Abstracts
Résumé
L’enseignement de la poésie doit-il s’orienter vers la perception de la « réussite » singulière, celle de la spécificité des textes et de leurs procédés propres ? Doit-il se fonder sur l’admiration et l’approbation ? Ou, au contraire, ne peut-il pas passer par la perception des conditions externes d’existence d’un langage qui procède par manipulation des possibles, s’y prêtant lui-même, à l’occasion ? Le présent article essaie de montrer la pertinence de la dernière option, en étudiant La guerre au Luxembourg (1916) de Blaise Cendrars, long poème narratif qui se démarque des discours sur la guerre de 1914, en les déplaçant, en transformant les regards sur l’événement. Les paroles des enfants se mêlent avec celles d’anonymes (combattants ou gens de l’arrière) et s’y fondent, rendant incertaine l’interprétation. On verra, par ailleurs, que les formes les plus répandues alors de la littérature sur la guerre s’y mirent, inversées. Un exemple d’utilisation immédiate et tronquée de ce poème dans un livre à la gloire des combattants donne toute la mesure de l’ironie latente du poème. Enfin, de ces « manipulations », que le texte opère et subit, peut se déduire une lecture poétique qui « peut être comprise non en soi, comme une essence, mais comme un moment de mise à l’épreuve du degré de vérité ou de validité des discours disponibles, comme une manière de contourner un objet de parole, de signaler le poids des conventions […] et que sa valeur tient en effet aussi à la circonstance ».
Abstract
Should the teaching of poetry be oriented towards the “successful” perception of the specificity of the text’s own practices.

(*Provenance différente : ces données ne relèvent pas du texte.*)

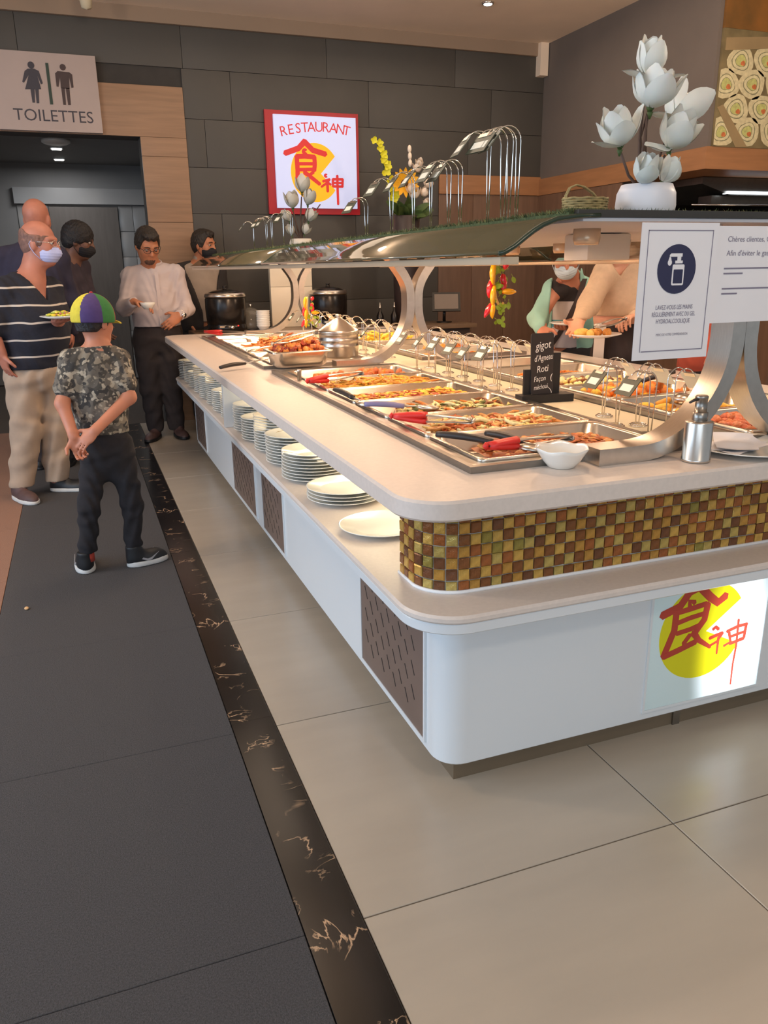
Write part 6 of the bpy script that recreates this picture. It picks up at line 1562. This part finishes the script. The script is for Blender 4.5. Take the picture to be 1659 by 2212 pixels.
shoe(t, (.93, 7.17), (0, -1, 0), .26, SHOEB, SHOEB, .045); shoe(t, (1.08, 7.17), (0, -1, 0), .26, SHOEB, SHOEB, .045)

# ---- guests on the far right side of the counter
def scale(J, f): return {k: (v[0]*f, v[1]*f, 1.3+(v[2]-1.3)*f) for k, v in J.items()}
def low(J, x, y):
    J.update(hipA=(x-.02, y-.08, .80), hipB=(x+.02, y+.08, .80), knA=(x-.02, y-.09, .44), knB=(x+.02, y+.09, .44), anA=(x, y-.09, .08), anB=(x, y+.09, .08)); return J
J = low(scale(dict(head=(2.55, 3.90, 1.345), neck=(2.66, 4.00, 1.225), chest=(2.69, 4.03, 1.075), waist=(2.70, 4.06, .90), pelvis=(2.72, 4.08, .80), shA=(2.53, 3.97, 1.165), shB=(2.80, 4.14, 1.165), elA=(2.40, 3.91, 1.02), wrA=(2.335, 3.77, .97), elB=(2.72, 4.0, .98), wrB=(2.52, 3.84, .98)), 1.04), 2.86, 4.25)
t = thing('person', 'person in mint jacket and blue mask leaning over the far side of the counter', 'person', (2.86, 4.25, .0))
fv = nrm(V(-.62, -.78, 0)); rv = nrm(np.cross(fv, V(0, 0, 1))); B = Body()
q, R = add_head(B, J['head'], (-.45, -.80, -.42), .98, J['neck']); torso(B, J, .95, rv, fv, .145, .10, .135, .10); add_arm(B, J['shA'], J['elA'], J['wrA'], (.045, .04, .028)); add_arm(B, J['shB'], J['elB'], J['wrB'], (.045, .04, .028)); legs(B, J, .95, (.075, .055, .04))
add_hand(B, J['wrA'], (-.3, -.75, -.5), (.3, -.3, -.8), .95, (.4, .5, .4), 1); add_hand(B, J['wrB'], (-.6, -.6, -.1), (0, 0, 1), .95, (.3, .3, .3), -1); surf('body', SK1, B, .0065, t); eyes(t, q, R, .98, IRIS, (0, -.003))
mask_(t, q, R, .98, mat('mask_pale_blue', (196, 212, 222), .8, noise=(30, .04)), J['head']); hair_(t, q, R, .98, HAIRB, J['head'], .012, .04, .65, -.08, 17)
MINT = mat('jacket_mint', (146, 190, 176), .85, noise=(9, .05)); B = Body(); torso(B, J, .95, rv, fv, .158, .112, .15, .115, .010)
for e in 'AB': add_arm(B, J['sh'+e], J['el'+e], V(*J['el'+e])+(V(*J['wr'+e])-V(*J['el'+e]))*.9, (.066, .060, .042), .03)
B.cone(V(*J['neck'])-V(0, 0, .02), V(*J['neck'])+V(-.02, -.02, .03), .066, .064, .02); c1 = V(*J['chest'])
def op2(x, y, z):
    P = np.stack([x-c1[0], y-c1[1]], -1); a = P@rv[:2]; b_ = P@fv[:2]
    return np.where((b_ > .03), .075-np.abs(a-.03), -1).astype(np.float32)
surf('mint_jacket', MINT, B, .0075, t, (zcut(.80), op2), folds(.005, 1, 18))
B = Body(); torso(B, J, .95, rv, fv, .152, .107, .145, .110, .006)
bandm = mat('top_colour_block', (50, 42, 42), .85, noise=(10, .05)); nt = bandm.node_tree; tc = nt.nodes['Texture Coordinate']; sp = nt.nodes.new('ShaderNodeSeparateXYZ'); nt.links.new(tc.outputs['Object'], sp.inputs[0]); rr = nt.nodes.new('ShaderNodeValToRGB'); rr.color_ramp.interpolation = 'CONSTANT'; e = rr.color_ramp.elements
e[0].position = 0; e[0].color = rgb(206, 196, 196); e[1].position = .945; e[1].color = rgb(90, 160, 176)
for p, c in ((.985, (214, 204, 200)), ): x = e.new(p); x.color = rgb(*c)
mr = nt.nodes.new('ShaderNodeMath'); mr.operation = 'MULTIPLY'; mr.inputs[1].default_value = 1.0; nt.links.new(sp.outputs['Z'], mr.inputs[0]); nt.links.new(mr.outputs[0], rr.inputs[0])
nt2 = nt.nodes.new('ShaderNodeMath'); nt2.operation = 'GREATER_THAN'; nt2.inputs[1].default_value = 1.095; nt.links.new(sp.outputs['Z'], nt2.inputs[0]); mx = nt.nodes.new('ShaderNodeMix'); mx.data_type = 'RGBA'; nt.links.new(nt2.outputs[0], mx.inputs['Factor']); nt.links.new(rr.outputs[0], mx.inputs[6]); mx.inputs[7].default_value = rgb(50, 42, 42); nt.links.new(mx.outputs[2], nt.nodes['Principled BSDF'].inputs['Base Color'])
surf('colour_block_top', bandm, B, .008, t, (zcut(.82),), folds(.003, 1, 19))
b = MB(); s0 = V(*J['neck']); pth = [s0+rv*-.075+V(0, 0, .0)+fv*.04, c1+rv*-.05+fv*.130+V(0, 0, .06), c1+rv*.0+fv*.135-V(0, 0, .06), V(*J['waist'])+rv*.06+fv*.128, V(*J['waist'])+rv*.10+fv*.115-V(0, 0, .06)]
b.bar(pth, .016, .002, rv); b.build('shoulder_strap', mat('strap_dark', (60, 46, 42), .7, noise=(9, .1)), t)
B = Body(); B.ell(V(*J['pelvis'])-V(0, 0, .03), (.15, .125, .13), np.column_stack([rv, fv, V(0, 0, 1)]), .05); legs(B, J, .95, (.095, .075, .06), 0, .05); surf('trousers', MATS['trousers_dark'], B, .009, t, (zcut(.05), zcut(.86, -1)))
shoe(t, (2.90, 4.16), (-1, -.2, 0), .25, SHOEB, SHOEB, .045); shoe(t, (2.90, 4.34), (-1, -.2, 0), .25, SHOEB, SHOEB, .045)
hp = thing('held_plate', 'small white plate held low by the person in mint', 'plate', (2.57, 3.89, .972))
b = MB(); b.lathe([(0, .979), (.06, .979), (.10, .991), (.098, .994), (.055, .984), (0, .984)], 32, (2.57, 3.89, 0), cap0=False, cap1=False); b.build('plate', PLATE, hp)

J = scale(dict(head=(2.365, 3.14, 1.425), neck=(2.402, 3.20, 1.312), chest=(2.405, 3.22, 1.18), waist=(2.415, 3.22, 1.03), pelvis=(2.424, 3.22, .92), shA=(2.290, 3.18, 1.256), shB=(2.520, 3.24, 1.252), elA=(2.190, 3.15, 1.125), wrA=(2.046, 3.01, 1.056), elB=(2.505, 3.12, 1.085), wrB=(2.330, 3.00, 1.066)), 1.15); J = low(J, 2.83, 3.72)
t = thing('person', 'person in beige wrap jumper serving food onto a white plate with tongs', 'person', (2.83, 3.72, .0))
fv = nrm(V(-.70, -.72, 0)); rv = nrm(np.cross(fv, V(0, 0, 1))); B = Body()
q, R = add_head(B, J['head'], (-.65, -.62, -.45), .95, J['neck'], True, .048); torso(B, J, .95, rv, fv, .135, .105, .125, .10); add_arm(B, J['shA'], J['elA'], J['wrA'], (.042, .037, .026)); add_arm(B, J['shB'], J['elB'], J['wrB'], (.042, .037, .026)); legs(B, J, .95, (.075, .055, .04))
add_hand(B, J['wrA'], (-.62, -.55, -.45), (.25, -.2, .8), .95, (.15, .35, .35), 1, .12, 1, .9); add_hand(B, J['wrB'], (-.86, -.42, .1), (.1, -.2, -.9), .95, (.6, .7, .5), -1, .1, 1, .9)
surf('body', SKL, B, .0058, t); eyes(t, q, R, .95, IRIS, (0, -.004)); hair_(t, q, R, .95, mat('hair_auburn', (92, 52, 44), .6, noise=(60, .3), bump=(120, .5)), J['head'], .014, .03, .65, -.16, 21)
B = Body(); torso(B, J, .95, rv, fv, .146, .118, .135, .112, .010)
for e in 'AB': add_arm(B, J['sh'+e], J['el'+e], V(*J['el'+e])+(V(*J['wr'+e])-V(*J['el'+e]))*.88, (.062, .056, .040), .03)
nb = V(*J['neck'])
def vn(x, y, z):
    P = np.stack([x-nb[0], y-nb[1]], -1); b_ = P@fv[:2]; a = P@rv[:2]
    return np.where((b_ > .0) & (z > nb[2]-.10), .05*np.clip((z-(nb[2]-.08))/.08, 0, 1.2)-np.abs(a)-.004, -1).astype(np.float32)
surf('beige_jumper', mat('knit_beige', (206, 176, 146), .9, noise=(50, .05)), B, .0072, t, (zcut(1.035), vn), folds(.0026, .9, 22))
B = Body(); B.ell(V(*J['waist'])-V(0, 0, .03), (.135, .115, .12), np.column_stack([rv, fv, V(0, 0, 1)]), .05); B.ell(V(*J['pelvis'])-V(0, 0, .05), (.15, .125, .15), np.column_stack([rv, fv, V(0, 0, 1)]), .05); legs(B, J, .95, (.095, .072, .058), 0, .05); surf('trousers', mat('trousers_black_brown', (58, 46, 42), .9, noise=(12, .15)), B, .008, t, (zcut(.05), zcut(1.05, -1)), folds(.003, 1, 23))
shoe(t, (2.88, 3.63), (-1, -.3, 0), .24, SHOEB, SHOEB, .042); shoe(t, (2.88, 3.81), (-1, -.3, 0), .24, SHOEB, SHOEB, .042)
b = MB(); wv = V(*J['waist'])+rv*.075; b.bar([wv+fv*.118+V(0, 0, .0), wv+fv*.148-V(0, 0, .08), wv+fv*.150-V(0, 0, .2), wv+fv*.14-V(0, 0, .34)], .028, .004, rv); b.build('apron_tie', mat('tie_white', (226, 212, 196), .85, noise=(9, .04)), t)
px_, py_, pz_ = 2.377, 3.363, .957
hp = thing('held_plate', 'white plate with fried pieces held by the person in beige', 'plate', (px_, py_, pz_))
b = MB(); b.lathe([(0, pz_), (.075, pz_), (.137, pz_+.016), (.135, pz_+.019), (.07, pz_+.006), (0, pz_+.006)], 36, (px_, py_, 0), cap0=False, cap1=False); b.build('plate', PLATE, hp)
FRY = [fcol('fritter', (222, 150, 70), .5, .25), fcol('shell', (236, 190, 96), .5, .2)]
for i, (dx, dy, sx_, sz_, mm) in enumerate(((-.06, .01, .045, .022, 1), (-.045, -.04, .03, .02, 1), (.0, -.02, .024, .02, 0), (.03, .01, .026, .02, 0), (.065, -.02, .026, .02, 0), (.10, .02, .026, .019, 0), (.02, .04, .024, .018, 0))):
    b = MB(); R3 = np.array(Matrix.Rotation(i*.8, 3, 'Z')); b.ell((px_+dx, py_+dy, pz_+.006+sz_*.8), (sx_, sx_*.65, sz_), R3, 10, 7)
    tag(b.build('fried_piece', FRY[mm], at=(px_+dx, py_+dy, pz_+.007)), ['large pale fried shell at the left of the held plate', 'smaller pale fried shell in front of the large one on the held plate', 'round golden piece beside the shells on the held plate', 'round golden piece in the middle of the held plate', 'round golden piece right of the middle of the held plate', 'rightmost round golden piece on the held plate', 'round golden piece at the back rim of the held plate'][i], 'food', 'fried pieces on the held plate')
tongs('steel serving tongs held above the plate by the person in beige', (2.57, 3.378), (2.36, 3.31), None, 1.038, 1.014, .03)

J = low(dict(head=(2.71, 2.90, 1.32), neck=(2.73, 2.93, 1.234), chest=(2.745, 2.94, 1.10), waist=(2.76, 2.95, .93), pelvis=(2.77, 2.95, .84), shA=(2.635, 2.87, 1.18), shB=(2.86, 3.0, 1.18), elA=(2.59, 2.79, 1.02), wrA=(2.53, 2.70, .93), elB=(2.88, 2.92, 1.0), wrB=(2.80, 2.8, .93)), 2.79, 2.95)
t = thing('person', 'person in red top mostly hidden behind the hanging notices', 'person', (2.79, 2.95, .0))
fv = nrm(V(-.8, -.6, 0)); rv = nrm(np.cross(fv, V(0, 0, 1))); B = Body()
q, R = add_head(B, J['head'], (-.7, -.6, -.35), .95, J['neck'], True, .05); torso(B, J, .95, rv, fv, .14, .10, .13, .10); add_arm(B, J['shA'], J['elA'], J['wrA'], (.045, .04, .028)); add_arm(B, J['shB'], J['elB'], J['wrB'], (.045, .04, .028)); legs(B, J, .95, (.075, .055, .04))
add_hand(B, J['wrA'], (-.6, -.5, -.5), (.3, -.2, -.8), .95); add_hand(B, J['wrB'], (-.6, -.5, -.5), (.3, -.2, -.8), .95, side=-1); surf('body', SK1, B, .0075, t); eyes(t, q, R, .95, IRIS); hair_(t, q, R, .95, HAIRB, J['head'], .014, .03, .65, -.14, 24)
B = Body(); torso(B, J, .95, rv, fv, .155, .115, .15, .115, .010)
for e in 'AB': add_arm(B, J['sh'+e], J['el'+e], J['wr'+e], (.064, .056, .042), .03)
surf('red_top', mat('top_red_orange', (176, 78, 56), .85, noise=(9, .08)), B, .0085, t, (zcut(.80),), folds(.005, 1, 25))
B = Body(); B.ell(V(*J['pelvis'])-V(0, 0, .04), (.15, .125, .13), np.column_stack([rv, fv, V(0, 0, 1)]), .05); legs(B, J, .95, (.095, .075, .06), 0, .05); surf('trousers', MATS['trousers_dark'], B, .009, t, (zcut(.05), zcut(.86, -1)))
shoe(t, (2.84, 2.86), (-1, -.3, 0), .24, SHOEB, SHOEB, .042); shoe(t, (2.84, 3.04), (-1, -.3, 0), .24, SHOEB, SHOEB, .042)
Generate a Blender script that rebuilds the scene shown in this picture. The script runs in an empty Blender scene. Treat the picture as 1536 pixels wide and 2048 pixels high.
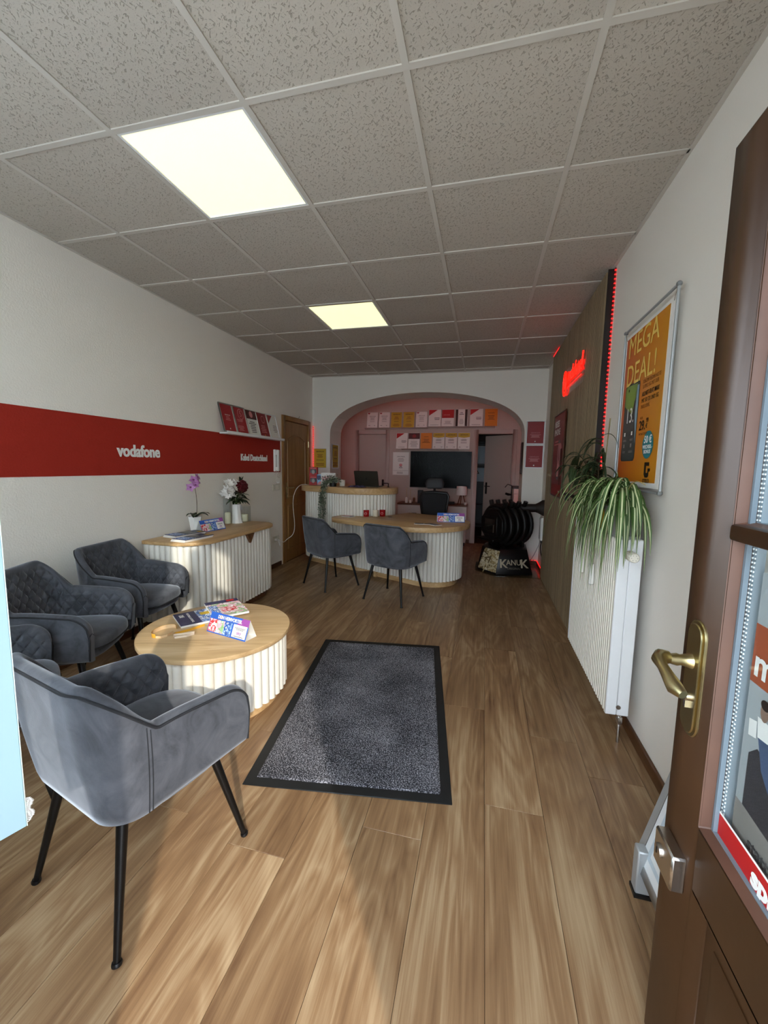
import bpy, bmesh, math, random
from mathutils import Matrix, Vector
random.seed(7)
PI = math.pi
S = bpy.context.scene
COL = S.collection
# ------------------------------------------------------------------ camera
cam = bpy.data.cameras.new('camera'); camo = bpy.data.objects.new('camera', cam); COL.objects.link(camo)
cam.sensor_fit = 'HORIZONTAL'; cam.sensor_width = 36.0
cam.lens = 805.46 / 1536 * 36.0
cam.clip_start = 0.02; cam.clip_end = 200
yaw, pit, rol = -.2406, -.1128, -.0171
fwd = Vector((math.sin(yaw)*math.cos(pit), math.cos(yaw)*math.cos(pit), math.sin(pit)))
rgt = Vector((math.cos(yaw), -math.sin(yaw), 0)); dwn = -rgt.cross(fwd)
r2 = math.cos(rol)*rgt + math.sin(rol)*dwn; d2 = -math.sin(rol)*rgt + math.cos(rol)*dwn
cm = Matrix((r2, -d2, -fwd)).transposed().to_4x4(); cm.translation = (2.679, 0, 1.38)
camo.matrix_world = cm
S.camera = camo
# ------------------------------------------------------------------ world, sun, exposure
S.view_settings.view_transform = 'Standard'; S.view_settings.look = 'None'
S.view_settings.gamma = 1.0; S.view_settings.use_curve_mapping = False
S.view_settings.exposure = 0.53
W = bpy.data.worlds.new('world'); S.world = W; W.use_nodes = True
wb = W.node_tree.nodes['Background']
wb.inputs[0].default_value = (.80, .89, 1.0, 1); wb.inputs[1].default_value = 7.0
sun = bpy.data.lights.new('sun', 'SUN'); sun.energy = 2.3; sun.angle = math.radians(1.0); sun.color = (1, .93, .82)
suno = bpy.data.objects.new('sun', sun); COL.objects.link(suno)
SEL = math.radians(27)
sd = Vector((-.52*math.cos(SEL), .855*math.cos(SEL), -math.sin(SEL)))
suno.rotation_euler = sd.to_track_quat('-Z', 'Y').to_euler(); suno.location = (6, -6, 5)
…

Should it be founded on admiration and approval? Or, on the contrary, could the teaching of a poem instead be based on a perception of language’s external conditions advancing by the manipulation of possibilities and lending itself on occasion to those possibilities? This article tries to show the pertinence of the second option through a study of Blaise Cendrars’ La guerre au Luxembourg (1916). By the displacement of common terms, this long narrative poem distances itself from the discourse surrounding the war of 1914 and thus transforms how the event is seen. Children’s words mix with those of anonymous voices (combatants, people behind the lines) and fuse, rendering interpretation uncertain. In addition, the reader sees the most clichéd forms of the period’s war literature presented, but from a reversed angle. An example of the poem’s immediate use in a truncated form is its presence in a book dedicated to the glory of the combatants that shows all the value of its latent irony. Finally, from the “manipulations” that the text carries out and has suffered is inferred a poetic reading that “can be understood not in itself as an essence, but as a probationary moment for the available ways of speaking, for their degree of truth or validity, as a manner to by-pass a speech object, to signal the weight of convention […], and that its value is due in effect also to its situation.”